Skelton & Flyting

Skelton & Flyting


While rap battles or roasts might seem inventions of the hip hop culture and television producers, they are in fact age-old traditions. Most ancient cultures, from Ancient Greek and Romans, to Arabs and cultures from the East all have a history of verbal battles. The existence of such contests is recorded in literature, for instance in the Old Norse Edda, in which trickster-god Loki was notorious for his flyting skills. A heroic warrior like Beowulf needed a tongue as sharp as his sword in order to win a battle from Unferð (Bawcutt 222). These verbal contests are called flyting, a term derived from Old Norse, which is nowadays applied to the premodern literary genre of writing poetry as an invective against a real or fictional opponent.

In the later Middle Ages, Italian and French courts invited their poet laureates to engage in flyting contests for entertainment (Scattergood 424). Yet the Scottish court was particularly fond of the game. Therefore, the term flyting has now become inextricably linked to the Middle Scots tradition of verbal contests. Two famous flyting poems from the Scottish tradition are the debates between the makars Montgomerie and Polwart and The Flyting of Dunbar and Kennedy. The aforementioned William Dunbar was a court poet just like Skelton, whose poetry is particularly rude and offensive at times, causing some modern readers to discarded Dunbar’s literary relevance. Nevertheless, William Dunbar clearly had a marked influence on John Skelton, whose most successful satires are shaped after Dunbar’s example.

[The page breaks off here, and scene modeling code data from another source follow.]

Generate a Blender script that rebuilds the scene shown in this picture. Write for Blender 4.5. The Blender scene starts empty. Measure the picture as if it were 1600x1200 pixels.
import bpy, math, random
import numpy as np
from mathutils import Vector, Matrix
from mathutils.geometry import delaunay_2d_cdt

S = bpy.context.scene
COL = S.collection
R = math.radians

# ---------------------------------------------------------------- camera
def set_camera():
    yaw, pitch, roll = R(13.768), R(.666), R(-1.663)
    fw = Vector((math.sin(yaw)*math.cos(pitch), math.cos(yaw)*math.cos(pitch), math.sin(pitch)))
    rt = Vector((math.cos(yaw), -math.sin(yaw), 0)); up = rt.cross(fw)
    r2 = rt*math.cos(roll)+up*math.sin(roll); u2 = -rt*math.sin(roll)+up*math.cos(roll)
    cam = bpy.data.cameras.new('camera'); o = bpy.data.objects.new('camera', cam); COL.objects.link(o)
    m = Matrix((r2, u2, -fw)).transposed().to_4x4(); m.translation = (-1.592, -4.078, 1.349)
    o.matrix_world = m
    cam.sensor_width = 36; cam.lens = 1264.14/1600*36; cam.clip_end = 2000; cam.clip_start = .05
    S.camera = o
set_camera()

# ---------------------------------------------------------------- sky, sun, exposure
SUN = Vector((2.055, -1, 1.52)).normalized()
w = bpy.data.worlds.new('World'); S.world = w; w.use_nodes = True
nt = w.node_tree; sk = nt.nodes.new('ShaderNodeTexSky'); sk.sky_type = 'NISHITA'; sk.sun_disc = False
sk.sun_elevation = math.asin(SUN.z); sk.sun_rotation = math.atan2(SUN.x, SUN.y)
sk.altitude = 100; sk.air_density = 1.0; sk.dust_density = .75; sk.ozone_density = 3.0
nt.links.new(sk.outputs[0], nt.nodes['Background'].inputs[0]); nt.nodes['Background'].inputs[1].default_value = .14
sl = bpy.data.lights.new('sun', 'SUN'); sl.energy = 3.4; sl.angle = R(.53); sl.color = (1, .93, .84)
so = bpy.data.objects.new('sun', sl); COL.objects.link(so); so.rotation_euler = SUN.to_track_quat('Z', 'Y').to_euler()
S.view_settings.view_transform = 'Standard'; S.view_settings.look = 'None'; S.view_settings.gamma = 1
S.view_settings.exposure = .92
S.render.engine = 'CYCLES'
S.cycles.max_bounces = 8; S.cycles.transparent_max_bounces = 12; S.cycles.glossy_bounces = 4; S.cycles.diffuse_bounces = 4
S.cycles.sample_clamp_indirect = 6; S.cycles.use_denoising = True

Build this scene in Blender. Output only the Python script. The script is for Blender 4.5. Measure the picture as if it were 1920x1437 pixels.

Three of Skelton’s flyting poems are directed against the Scots, whose king James IV had threatened to invade English territory while Henry VIII was in France (Scattergood 420). Despite his less than amicable relationship with the Scots, Skelton clearly took an interest in the Scottish literary culture. It is not a coincidence that his invectives Agenst Garnesche and Agaynst the Scottes use the same insults and imagery as Dunbar; moreover, the Scottish makar was not the only Scottish authority that Skelton read. Earlier Scottish flytings must have been familiar to him, as Priscilla Bawcutt has pointed out that Skelton borrowed insults from earlier Scottish flytings: “references to the well-known legend of the anglicus caudatus, or tailed Englishman, were regularly countered by the notion of the ‘rough-footed’ Scot, with his primitive riveling, or shoe of hairy, untanned leather. (238)” Both appear in the flyting Against Dundas:

           This Dundas
           This Scottishe as
           He rymes and railes
           That Englishmen have tailes (ll.7-10)

There are other insults that Skelton most likely borrowed from Dunbar, such as the comparison to the ghost of Syr Gy of Gaunt, who appears in Against Dundas (l.56) Agenst Garnesche (l. 70) and Collyn Clout (l.1155).

It might thus seem like a paradox that Skelton wrote a poem called Against Venemous Tongues, yet this poem is directed at back-biters, a group distinct from innocent flyters. Nevertheless, the following lines show that however harmless, words can be weapons too:

          Malicious tunges, though they have no bones,
          Are sharper then swords, studier then stones.
          Sharper hen raysors, that shave and cut throtes,
          More stinging then scorpions that stand Pharaotis
          More venomous and much morevirulent
          Then any poisoned tode, or any serpent (Against Venemous Tongues ll. 49-56).